Don't a Parenting Blogger's Kids Have a Right to Privacy?

By Kenny Bodanis @KennyBodanis

With any personal project, be it starting or expanding a business or writing a personal parenting blog, there generally is a tipping point where the project's author must decide whether
certain risks are worth the potential rewards.
In business, these risks are usually financial.
As a blog author, the risk is personal. It is directly correlated with how much of yourself - or in my case, my life as a parent - I'm willing to share.

When my children were newborns or toddlers, sharing stories of their illnesses or foolhardiness was no more risky than sharing what was for lunch. These early stories are far from unique among
parents, and can probably be attributed to the majority of young children.
My kids are now 8 and 6. I don't share their names; I don't share photos of them.
These precautions are specific choices I feel will save them from possible embarrassment a decade from now. After all, these posts may be stories involving me, but they are the children's stories.

Yesterday, my wife and I dealt with a particularly emotional episode with one of my kids. Whether to share its climax and resolution online forced me to closely balance the consequences to my child of making this episode public and forever, against the philosophies which motivate me to write this blog.


Mates by Paul Watson

What is the reward?
My motivation for sharing personal stories of parenting - especially as a father - is three-fold.
1) Hopefully encouraging a dialogue, both online and within other households, about difficult topics which parents feel they may be alone in dealing with. An emotional crisis with a child can be particularly draining. Reading of a similar experience within another household may not only provide the reader with a resolution, but also with some comfort in knowing their child's crisis is not unique.

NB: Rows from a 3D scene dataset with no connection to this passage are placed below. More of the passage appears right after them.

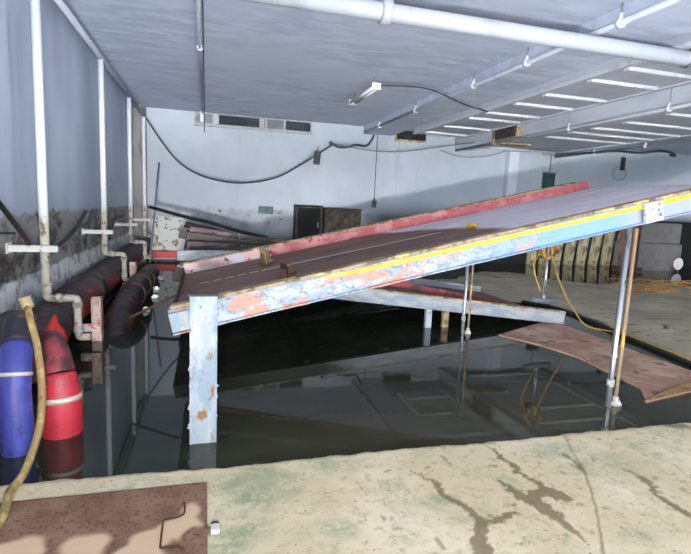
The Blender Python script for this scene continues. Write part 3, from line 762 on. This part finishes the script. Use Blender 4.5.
# black ribbed hose lying in front of it
pth = dense(smoothpath([(-1.05, 6.2, -.35), (-1.04, 6.7, -.02), (-1.0, 7.3, .12), (-1.0, 8.2, .14), (-1.03, 9.0, .05), (-1.06, 9.8, .05), (-1.08, 10.8, .0)], 8), .02)
e = empty('ribbed_hose', pth[0], 'black ribbed hose humping out of the water beside the red duct', 'duct hose')
rr = ribbed(pth, .155, .02, .16)
MB().tube([p-pth[0] for p in pth], rr, 24).build('hose_body', M_blackduct, e, smooth=True)
for k in (60, 96, 140): 
    if k+2 < len(pth): MB().tube([pth[k]-pth[0], pth[k+2]-pth[0]], .185, 24).build('hoop', M_brown, e, smooth=True)
# stub posts between
for (x, y, zt, lb) in ((-1.17, 6.05, .38, 'pinkish steel stub post between duct and water, nearest'), (-1.17, 9.0, .42, 'pinkish steel stub post farther along the ribbed duct')):
    e = empty('stub_post', (x, y, -1.2), lb, 'post', 'stub posts along the duct')
    MB().box(-.05, .05, -.03, .03, 0, zt+1.2).box(-.05, -.035, -.06, .06, 0, zt+1.2).box(.035, .05, -.06, .06, 0, zt+1.2).build('column', simple('pink_stub', (200, 178, 168), [((170, 130, 116), 9, .5, .62)], .6), e, bevel=.003)
    MB().box(-.16, .04, -.09, -.06, 1.2, 1.29).build('foot_plate', M_pink, e, bevel=.004)
# debris lumps by the water line, floats
spots = [(-.82, 7.6, .03), (-.85, 9.4, .06), (-.86, 10.6, .1), (-.8, 8.6, .02)]
for i, (x, y, z_) in enumerate(spots):
    bm_ = bmesh.new(); bmesh.ops.create_icosphere(bm_, subdivisions=3, radius=.05)
    for v in bm_.verts: v.co += v.co.normalized()*.03*noise.noise(v.co*22+Vector((i*3, 0, 0))); v.co.z *= .7
    me = bpy.data.meshes.new('rag'); bm_.to_mesh(me); bm_.free(); me.materials.append(M_white if i % 2 else M_unistrut)
    o = bpy.data.objects.new('wet_rag', me); C.objects.link(o); o.location = (x, y, WAT+.03)
    tag(o, 'small pale wet scrap floating beside the black ribbed hose', 'scrap', 'pale scraps floating by the hose')

def hose(name, pts, r, mats, clamps, label, topm):
    path = dense(smoothpath(pts, 8), .02)
    e = empty(name, path[0], label, 'hose'); L = Vector(path[0])
    k = int(len(path)*mats[2])
    rj = [rr_ + .0035*noise.noise(p*9) for p, rr_ in zip(path, [r(i/len(path)) for i in range(len(path))])]
    MB().tube([p-L for p in path[:k+1]], rj[:k+1], 28).build('hose_body', mats[0], e, smooth=True)
    MB().tube([p-L for p in path[k:]], rj[k:], 28).build('hose_bend', mats[1], e, smooth=True)
    for z_ in clamps:
        q = min(path[:int(len(path)*.7)], key=lambda p: abs(p.z-z_)); i = path.index(q)
        rc = rj[i]
        MB().tube([path[i-1]-L+(path[i]-path[i-1])*.2, path[i]-L+(path[i+1]-path[i])*.45], rc+.005, 28).build('band_clamp', M_clamp, e, smooth=True)
    return e
hose('flood_hose', [(-.945, 3.66, -.9), (-.945, 3.66, -.2), (-.95, 3.67, .10), (-.97, 3.71, .30), (-1.02, 3.84, .43), (-1.13, 4.1, .42), (-1.26, 4.34, .28)],
     lambda u: .129 if u < .56 else .129-.05*min(1, (u-.56)/.22), (M_hosered, M_hosered_dirty, .66), (.125,), 'thick bright red hose rising from the water, with metal band clamp', None)
hose('flood_hose', [(-1.135, 3.40, -.9), (-1.135, 3.42, -.1), (-1.15, 3.45, .25), (-1.155, 3.50, .42), (-1.19, 3.66, .54), (-1.28, 3.95, .58), (-1.44, 4.2, .50), (-1.5, 4.36, .34)],
     lambda u: .093, (M_hoseblue, M_hosedark, .655), (.36,), 'thick blue hose at the left edge, rising from the water with clamp', None)
# peaked red cloth cone behind the red hose
o = MB().tube([(-1.06, 4.0, .42), (-1.075, 4.05, .48), (-1.09, 4.1, .54), (-1.085, 4.12, .60)], [.09, .075, .035, .012], 9).build('hose_collar', M_redpaint, smooth=True)
tag(o, 'crumpled red peak of cloth tied behind the red hose', 'cloth')
# khaki hose
kp = [aty(26, 300, 3.42), aty(30, 318, 3.38), aty(37, 345, 3.32), aty(41, 375, 3.22), aty(42, 400, 3.14), aty(40, 425, 3.05), aty(33, 450, 2.95)]
kp += [Vector((-.915, 2.80, .04)), atz(10, 492, .022), atz(3, 515, .022), atz(-12, 540, .022)]
path = smoothpath(kp, 6); L = Vector(path[0])
e = empty('garden_hose', path[0], 'khaki hose hooked up over the thick hoses and trailing onto the floor', 'hose')
MB().tube([p-L for p in path], .021, 12).build('hose_body', M_khaki, e, smooth=True)
MB().tube([Vector((-.01, 0, .02)), Vector((.01, 0, -.05))], .034, 12).build('hose_end', M_tan, e, smooth=True)
MB().tube([Vector((-.05, .0, -.10)), Vector((-.03, -.03, -.09)), Vector((.03, -.03, -.1)), Vector((.05, 0, -.115))], .008, 6).build('tie_wire', M_brown, e)

# ------------------------------------------------------------- foreground plate, hook, lock
c0 = atz(206, 484, 0); c1 = atz(212, 554, 0)
YP = c0.y; XP = .012
def f_sand(x, y):
    m = 0.
    for px, py, rx in ((150,545,.10),(175,530,.09),(190,512,.045),(20,552,.09),(85,550,.10),(140,560,.12),(195,530,.03)):
        c = P0(px, py); d = math.hypot(x-c[0], (y-c[1])*1.0)+.05*N(x, y, 9)
        m = max(m, clamp((rx-d)/.03+.5))
    c = P0(195, 538); d = math.hypot(x-c[0], y-c[1])+.03*N(x, y, 9)
    if d < .07: m *= clamp((d-.05)/.02)
    return m
o = grid_mesh('steel_plate', [-2.0+2.012*i/160 for i in range(161)], [1.2+(YP-1.2)*i/120 for i in range(121)], lambda x, y: .012, M_rplate, {'sand': f_sand})
md = o.modifiers.new('thick', 'SOLIDIFY'); md.thickness = .01; md.offset = -1
tag(o, 'flat rusty steel cover plate with pale sand patches on the foreground floor', 'plate')
hk = [atz(px, py, .02) for px, py in ((184,502),(185,508),(184,514),(178,517),(163,520),(162,530),(160,548),(170,546),(178,546),(184,549))]
cable(rounded(hk, .006, 2), .0045, 'bent rusty wire lying on the steel plate', 'wire', M_brown, 'bent_wire')
p = atz(215, 532, .0)
e = empty('padlock', p, 'small pale rusty padlock at the right edge of the steel plate', 'padlock')
MB().box(-.02, .022, -.025, .025, 0, .028).build('body', M_unistrut, e, bevel=.005)
MB().tube(rounded([(-.015, .02, .014), (-.015, .05, .018), (.015, .05, .018), (.015, .02, .014)], .012), .0045, 8).build('shackle', M_brown, e, smooth=True)
MB().box(-.055, -.018, -.006, .018, .008, .016).build('hasp', M_leftover, e)

# ------------------------------------------------------------- right side: silt, ramp plate, ropes
def poly_mesh(name, pts, mat, z0=WAT-.06, z1=WAT+.02, rough=.0):
    return MB().prism(pts, 0, 'z', z0, z1).build(name, mat)
def W2(px, py, z=WAT): p = atz(px, py, z); return (p.x, p.y)
edgepx = [(425,291),(440,281),(470,273),(500,272),(530,275),(556,280),(600,285),(640,284),(691,288),(740,296),(760,375),(691,364),(655,346),(620,331),(590,318),(565,308),(545,304),(520,303),(490,300),(455,297)]
poly = [W2(*q) for q in edgepx]
# subdivided outline with noise, domed a little
def inside(x, y, pl):
    r_ = False; j = len(pl)-1
    for i in range(len(pl)):
        if (pl[i][1] > y) != (pl[j][1] > y) and x < (pl[j][0]-pl[i][0])*(y-pl[i][1])/(pl[j][1]-pl[i][1])+pl[i][0]: r_ = not r_
        j = i
    return r_
def pdist(x, y, pl):
    return min(seg(x, y, pl[i-1], pl[i])[0] for i in range(len(pl)))
bxs = [4.0+.1*i for i in range(110)]; bys = [3.9+.1*i for i in range(85)]
def siltz(x, y):
    xx = x+.35*N(x, y, 1.3, 3); yy = y+.35*N(x, y, 1.3, 8)
    d = pdist(xx, yy, poly) * (1 if inside(xx, yy, poly) else -1)
    return WAT + clamp(d*.12, -.08, .03) + .012*N(x, y, 2)
o = grid_mesh('silt_bank', bxs, bys, siltz, M_silt)
tag(o, 'olive brown silt and scum surfacing on the water at right', 'silt', kind='stuff')
# straw
b = MB()
for i in range(80):
    q = atz(random.gauss(655, 20), random.gauss(287, 3.5), WAT+.03); a = random.gauss(.15, .5); L = .3+.5*random.random()
    d = Vector((math.cos(a), math.sin(a), 0))*L/2
    b.tube([q-d, q+Vector((0, 0, .02)), q+d], .011, 4)
o = b.build('straw', M_straw); tag(o, 'scattered orange straw drifting on the silt', 'straw', kind='stuff')
# rusted ramp plate just above water
pts = [W2(*q, WAT+.01) for q in ((498,335),(540,345),(577,357),(612,374),(640,388),(646,402),(691,391),(752,374),(691,371),(640,353),(600,338),(570,327),(546,321))]
e = empty('ramp_plate', (3.62, 3.45, WAT), 'rusted pinkish ramp plate lying at the water surface behind the silver pole', 'plate')
MB().prism([(a-3.62, b-3.45) for a, b in pts], 0, 'z', -.03, .015).build('plate', M_rampplate, e, bevel=.004)
la = W2(645, 402); lb = W2(700, 388)
MB().tube([(la[0]-3.62, la[1]-3.45, .0), ((la[0]+lb[0])/2-3.62, (la[1]+lb[1])/2-3.43, .03), (lb[0]-3.62, lb[1]-3.45, .04)], [.02, .04, .05], 6).build('front_lip', M_leftover, e)
# black kerb hose between silt and plate
cable(smoothpath([atz(px, py, WAT+.02) for px, py in ((522,302),(545,306),(565,311),(590,321),(620,334),(655,349),(700,368))], 6), .035, 'black rubber pipe curving between silt and rusted plate', 'pipe', M_black, 'rubber_pipe')
# hoist hook hanging
xh, yh = 4.5, 5.8
p = aty(543, 300, yh)
e = empty('hanging_bar', p, 'grey steel bar hanging under the platform on a thin rod', 'bar')
MB().tube([(-.2, 0, .03), (-.1, 0, .0), (.2, 0, -.01)], .04, 12).build('bar', M_greycable, e, smooth=True)
MB().tube([(-.02, 0, .02), (0, 0, .3), (.02, 0, 1.30)], .011, 8).build('rod', M_steel, e, smooth=True)
MB().tube([(.03, 0, .02), (.02, .0, .3), (-.0, 0, 1.28)], .008, 8).build('rod', M_steel, e, smooth=True)
MB().tube([(0, 0, -.01), (0, 0, .09)], .03, 8).build('hub', M_steel, e, smooth=True)
top = p+Vector((0, -.02, .52))
cable(smoothpath([aty(545, 246, yh), aty(538, 256, yh), aty(534, 265, yh), aty(536, 278, yh), aty(541, 292, yh)], 6), .010, 'yellow rope loop hanging beside the steel bar', 'rope', M_rope, 'rope')
q0 = aty(551, 248, yh); q1 = aty(556, 268, yh); 
cable(smoothpath([aty(550, 236, yh), aty(554, 262, yh), aty(562, 288, yh), aty(573, 308, yh+.2), atz(587, 326, WAT+.04), atz(620, 333, WAT+.05), atz(655, 346, WAT+.05), atz(700, 361, WAT+.05)], 8), .011, 'long yellow rope falling to the silt and trailing right', 'rope', M_rope, 'rope')
o = MB()
kn = aty(548, 249, yh)
for i in range(7):
    a = i*.9
    o.tube([Vector((.09*math.cos(a+t_), .05*math.sin(2*t_+i), .07*math.sin(a+t_))) for t_ in [x*.5 for x in range(8)]], .014, 6)
o = o.build('rope_knot', M_ropedark, smooth=True); o.location = kn; o.scale = (1.5, 1.5, 1.7)
tag(o, 'frayed brown rope knot just under the blue beam', 'rope')

# ------------------------------------------------------------- lights
def light(name, kind, loc, energy, color=(1, 1, 1), size=.1, rot=None, falloff=None, shape=None):
    d = bpy.data.lights.new(name, kind); d.energy = energy; d.color = color
    if kind == 'AREA': d.size = size
    else: d.shadow_soft_size = size
    if falloff:
        d.use_nodes = True; nt = d.node_tree; em = nt.nodes['Emission']
        lf = nt.nodes.new('ShaderNodeLightFalloff'); lf.inputs['Strength'].default_value = 1.0; lf.inputs['Smooth'].default_value = 0
        nt.links.new(lf.outputs[falloff], em.inputs['Strength'])
    o = bpy.data.objects.new(name, d); C.objects.link(o); o.location = loc
    if rot: o.rotation_euler = rot
    return o
light('hand_torch', 'POINT', (-.12, .12, .98), 25.5, (1, .985, .97), .06, falloff='Constant')
light('floor_fill', 'POINT', (.6, -.3, 2.1), 70, (1, .95, .86), .3, falloff='Quadratic')  # added warm lamp, brightens the foreground floor
light('low_fill', 'POINT', (6.0, -1.2, .5), 7, (.92, .96, 1), 1.0, falloff='Constant').data.specular_factor = 0
light('low_fill', 'POINT', (-.8, -2.0, .3), 11, (.92, .96, 1), .8, falloff='Constant').data.specular_factor = 0
sp = light('ceiling_fill', 'SPOT', (2.5, -1.6, .5), 20, (.9, .95, 1), .5, rot=(math.radians(128), 0, 0), falloff='Constant')  # added spot without a real source, lifts the ceiling
sp.data.spot_size = math.radians(110); sp.data.spot_blend = 1.0; sp.data.specular_factor = 0
light('room_fill', 'AREA', (7, -2.2, 1.2), 430, (.9, .95, 1), 6, rot=(math.radians(110), 0, 0))
w = bpy.data.worlds.new('world'); bpy.context.scene.world = w; w.use_nodes = True
w.node_tree.nodes['Background'].inputs[0].default_value = (.75, .82, 1, 1); w.node_tree.nodes['Background'].inputs[1].default_value = .35

# ------------------------------------------------------------- camera
cd = bpy.data.cameras.new('camera'); cd.sensor_width = 36; cd.lens = F*36/691; cd.clip_start = .05
co = bpy.data.objects.new('camera', cd); C.objects.link(co)
# rows of this matrix are the world axes seen from the camera
R = Matrix(((_X.x, _X.y, _X.z), (_Y.x, _Y.y, _Y.z), (_Z.x, _Z.y, _Z.z)))
co.matrix_world = Matrix.Translation(CAM) @ R.to_4x4()
bpy.context.scene.camera = co
sc = bpy.context.scene
sc.view_settings.view_transform = 'Standard'; sc.view_settings.look = 'None'; sc.view_settings.exposure = 0; sc.view_settings.gamma = 1
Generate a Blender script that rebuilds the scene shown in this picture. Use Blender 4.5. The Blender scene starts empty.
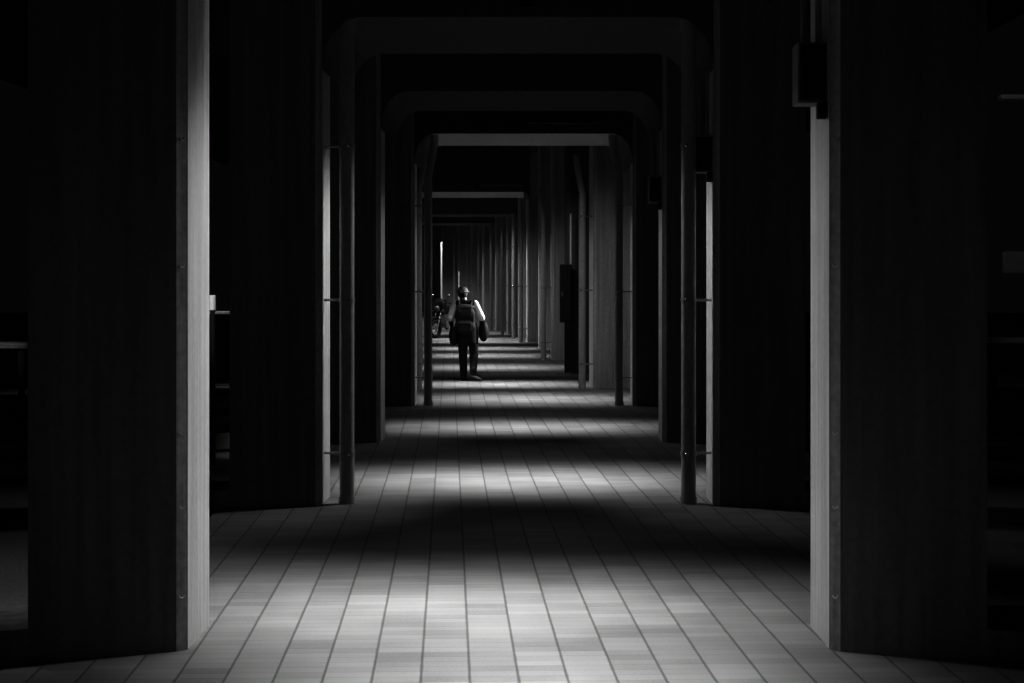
import bpy, bmesh, math, random
from mathutils import Vector, Matrix
random.seed(7)
C = bpy.context.scene.collection
PI = math.pi

# ------------------------------------------------------------------ materials
def new_mat(name):
    m = bpy.data.materials.new(name); m.use_nodes = True
    nt = m.node_tree; nt.nodes.clear()
    out = nt.nodes.new('ShaderNodeOutputMaterial'); b = nt.nodes.new('ShaderNodeBsdfPrincipled')
    nt.links.new(b.outputs[0], out.inputs[0])
    return m, nt, b

def plain(name, v, rough=.6, metal=0, var=.15, scale=14):
    m, nt, b = new_mat(name)
    tc = nt.nodes.new('ShaderNodeTexCoord'); n = nt.nodes.new('ShaderNodeTexNoise')
    n.inputs['Scale'].default_value = scale; n.inputs['Detail'].default_value = 4
    nt.links.new(tc.outputs['Object'], n.inputs['Vector'])
    r = nt.nodes.new('ShaderNodeValToRGB')
    a, c = v*(1-var), min(1, v*(1+var))
    r.color_ramp.elements[0].position = .3; r.color_ramp.elements[1].position = .7
    r.color_ramp.elements[0].color = (a, a, a, 1); r.color_ramp.elements[1].color = (c, c, c, 1)
    nt.links.new(n.outputs[0], r.inputs[0]); nt.links.new(r.outputs[0], b.inputs['Base Color'])
    b.inputs['Roughness'].default_value = rough; b.inputs['Metallic'].default_value = metal
    return m

def concrete(name, v, streak=.35):
    m, nt, b = new_mat(name); N = nt.nodes.new; L = nt.links.new
    tc = N('ShaderNodeTexCoord')
    mp = N('ShaderNodeMapping'); mp.inputs['Scale'].default_value = (9, 9, .45)
    L(tc.outputs['Object'], mp.inputs['Vector'])
    n1 = N('ShaderNodeTexNoise'); n1.inputs['Scale'].default_value = 1.6; n1.inputs['Detail'].default_value = 6
    L(mp.outputs[0], n1.inputs['Vector'])
    n2 = N('ShaderNodeTexNoise'); n2.inputs['Scale'].default_value = 26; n2.inputs['Detail'].default_value = 8
    L(tc.outputs['Object'], n2.inputs['Vector'])
    mix = N('ShaderNodeMix'); mix.data_type = 'FLOAT'; mix.inputs[0].default_value = .3
    L(n1.outputs[0], mix.inputs[2]); L(n2.outputs[0], mix.inputs[3])
    r = N('ShaderNodeValToRGB')
    r.color_ramp.elements[0].position = .3; r.color_ramp.elements[1].position = .68
    a, c = v*(1-streak), v*(1+streak)
    r.color_ramp.elements[0].color = (a, a, a, 1); r.color_ramp.elements[1].color = (c, c, c, 1)
    L(mix.outputs[0], r.inputs[0]); L(r.outputs[0], b.inputs['Base Color'])
    bp = N('ShaderNodeBump'); bp.inputs['Strength'].default_value = .25; bp.inputs['Distance'].default_value = .004
    L(n2.outputs[0], bp.inputs['Height']); L(bp.outputs[0], b.inputs['Normal'])
    b.inputs['Roughness'].default_value = .85
    return m

def paver(name):
    """stack-bonded small setts; strips 0.2217 m wide run along the passage, slightly skewed to it"""
    m, nt, b = new_mat(name); N = nt.nodes.new; L = nt.links.new
    tc = N('ShaderNodeTexCoord'); sep = N('ShaderNodeSeparateXYZ'); L(tc.outputs['Object'], sep.inputs[0])
    def M(op, a, bb=None, c=None):
        n = N('ShaderNodeMath'); n.operation = op
        for i, v in enumerate((a, bb, c)):
            if v is None: continue
            if isinstance(v, (int, float)): n.inputs[i].default_value = v
            else: L(v, n.inputs[i])
        return n.outputs[0]
    # u across strips (joint through x=-.273 at y=8.28, skew -.044)
    u = M('MULTIPLY_ADD', sep.outputs[1], .044, sep.outputs[0])
    u = M('ADD', u, .273 - .044*8.28)
    us = M('DIVIDE', u, .2217)
    vs = M('DIVIDE', M('MULTIPLY_ADD', sep.outputs[0], -.044, sep.outputs[1]), .111)
    iu, iv = M('FLOOR', us), M('FLOOR', vs)
    fu, fv = M('FRACT', us), M('FRACT', vs)
    du = M('MULTIPLY', M('MINIMUM', fu, M('SUBTRACT', 1, fu)), .2217)
    dv = M('MULTIPLY', M('MINIMUM', fv, M('SUBTRACT', 1, fv)), .111)
    wob = N('ShaderNodeTexNoise'); wob.inputs['Scale'].default_value = 9; wob.inputs['Detail'].default_value = 3
    L(tc.outputs['Object'], wob.inputs['Vector'])
    w = M('MULTIPLY_ADD', wob.outputs[0], .006, .0)
    def step(d, width, soft):
        mr = N('ShaderNodeMapRange'); mr.interpolation_type = 'SMOOTHSTEP'
        L(d, mr.inputs[0]); 
        if isinstance(width, (int, float)): mr.inputs[1].default_value = width*.3; mr.inputs[2].default_value = width+soft
        else: L(M('MULTIPLY', width, .4), mr.inputs[1]); L(M('ADD', width, soft), mr.inputs[2])
        return mr.outputs[0]
    ju = step(du, w, .007)                 # 0 in the long joint
    jv = step(dv, .002, .005)
    cmb = N('ShaderNodeCombineXYZ'); L(iu, cmb.inputs[0]); L(iv, cmb.inputs[1])
    wn = N('ShaderNodeTexWhiteNoise'); wn.noise_dimensions = '2D'; L(cmb.outputs[0], wn.inputs[0])
    cm2 = N('ShaderNodeCombineXYZ'); L(iu, cm2.inputs[0]); L(M('FLOOR', M('DIVIDE', vs, 3)), cm2.inputs[1])
    wn2 = N('ShaderNodeTexWhiteNoise'); wn2.noise_dimensions = '2D'; L(cm2.outputs[0], wn2.inputs[0])
    big = N('ShaderNodeTexNoise'); big.inputs['Scale'].default_value = 1.3; big.inputs['Detail'].default_value = 5
    L(tc.outputs['Object'], big.inputs['Vector'])
    fine = N('ShaderNodeTexNoise'); fine.inputs['Scale'].default_value = 70; fine.inputs['Detail'].default_value = 4
    L(tc.outputs['Object'], fine.inputs['Vector'])
    v = M('MULTIPLY_ADD', wn.outputs[0], .035, .18)
    v = M('ADD', v, M('MULTIPLY', wn2.outputs[0], .05))
    v = M('ADD', v, M('MULTIPLY', M('SUBTRACT', big.outputs[0], .5), .13))
    v = M('ADD', v, M('MULTIPLY', M('SUBTRACT', fine.outputs[0], .5), .07))
    v = M('MULTIPLY', v, M('MULTIPLY_ADD', ju, .52, .48))
    v = M('MULTIPLY', v, M('MULTIPLY_ADD', jv, .16, .84))
    cc = N('ShaderNodeCombineColor')
    for i in range(3): L(v, cc.inputs[i])
    L(cc.outputs[0], b.inputs['Base Color'])
    bp = N('ShaderNodeBump'); bp.inputs['Strength'].default_value = .5; bp.inputs['Distance'].default_value = .004
    L(M('MULTIPLY', ju, jv), bp.inputs['Height']); L(bp.outputs[0], b.inputs['Normal'])
    b.inputs['Roughness'].default_value = .8
    return m

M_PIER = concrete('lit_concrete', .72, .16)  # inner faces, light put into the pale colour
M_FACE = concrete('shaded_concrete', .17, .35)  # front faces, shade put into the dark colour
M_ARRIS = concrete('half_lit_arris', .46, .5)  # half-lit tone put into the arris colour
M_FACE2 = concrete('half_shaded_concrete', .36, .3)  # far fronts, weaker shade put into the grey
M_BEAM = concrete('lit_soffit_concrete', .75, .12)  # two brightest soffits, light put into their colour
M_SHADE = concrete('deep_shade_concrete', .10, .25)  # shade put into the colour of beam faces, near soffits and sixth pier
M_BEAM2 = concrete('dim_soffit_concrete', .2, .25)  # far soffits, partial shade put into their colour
M_CEIL = concrete('ceiling_concrete', .06, .2)
M_FLOOR = paver('stone_setts')
M_ASPH = plain('asphalt', .10, .9, 0, .3, 40)
M_PIPE = plain('grey_painted_pipe', .45, .33, 0, .12, 18)
M_STEEL = plain('zinc_steel', .45, .35, .6, .15, 30)
M_BOX = plain('grey_box_paint', .30, .5, 0, .1)
M_DARK = plain('black_box_paint', .02, .6, 0, .1)
M_WHITE = plain('white_paint', .75, .5, 0, .05)
M_SKIN = plain('skin', .35, .6, 0, .06, 20)
M_HAIR = plain('dark_hair', .02, .7)
M_SHIRT = plain('white_cotton', .8, .9, 0, .06, 25)
M_TROUS = plain('black_cloth', .018, .95, 0, .3, 25)
M_JACK = plain('black_jacket_cloth', .014, .95, 0, .3, 20)
M_CAP = plain('grey_felt', .32, .95, 0, .15, 30)
M_PACK = plain('charcoal_nylon', .009, .7, 0, .2, 30)
M_PACK2 = plain('dark_grey_nylon', .05, .7, 0, .2, 30)
M_SOLE = plain('pale_rubber', .6, .7)
M_SHOE = plain('black_leather', .015, .5)
M_RUB = plain('tyre_rubber', .018, .85)
M_BLACKP = plain('black_gloss_paint', .015, .3)
M_CHROME = plain('chrome', .7, .22, 1, .05)
M_LENS = plain('lamp_lens', .1, .25)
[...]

2) Create further awareness of fathers' expanding roles in the home, and particularly as parents to their children.
This includes admitting to challenges, successes, and failures of being a hands-on father, and/or balancing office work and family life.

3) Create and increase readership. As fun as it is to write as an outlet for your own psyche; an audience provides the real juice for bloggers.

What is the risk?

Anything published online is online forever. Your keyboard's 'delete' button is akin to dusting under the coaster on the coffee table in front of you - the rest of the house is still filthy. Not only does the information exist as imprints on your blog provider's server; once it's been Tweeted, and Facebooked, and Stumbled Upon, your post is now hurtling through the internet galaxy, on a lost journey through cyberspace.


Eclipse 1999 by Elsie esq.
Your child's fight with vegetables at the dinner table, their seminar on baby-making, and their bout with the flu, are matters of the greatest public record ever kept.

It's all cute and heartwarming at 6 or 8-years-old; but at 16 and 18, online information personal information can be infinitely mightier - and more damaging - than the pen or sword ever were.

As for yesterday's incident; I asked myself the following question: would I publisha  similar story about my wife?
No. Why? Out of respect. Should that change because a child is too young to properly express their right to privacy? What are the chances these stories will live long enough to regret them 10 years from now?
By then, one would think patience for digging through Google for high school fodder will have drastically diminished.

Unless your focus is recipes, or product reviews, or giveaways, the personal blogger's axiom is: the riskier the story; i.e., the more personal the account of an event, the more traction it will have
online. Traction is part of the game.

It's up to each of us to decide at what point traction leads to being run over.
How do you decide how much of your family you are willing to share?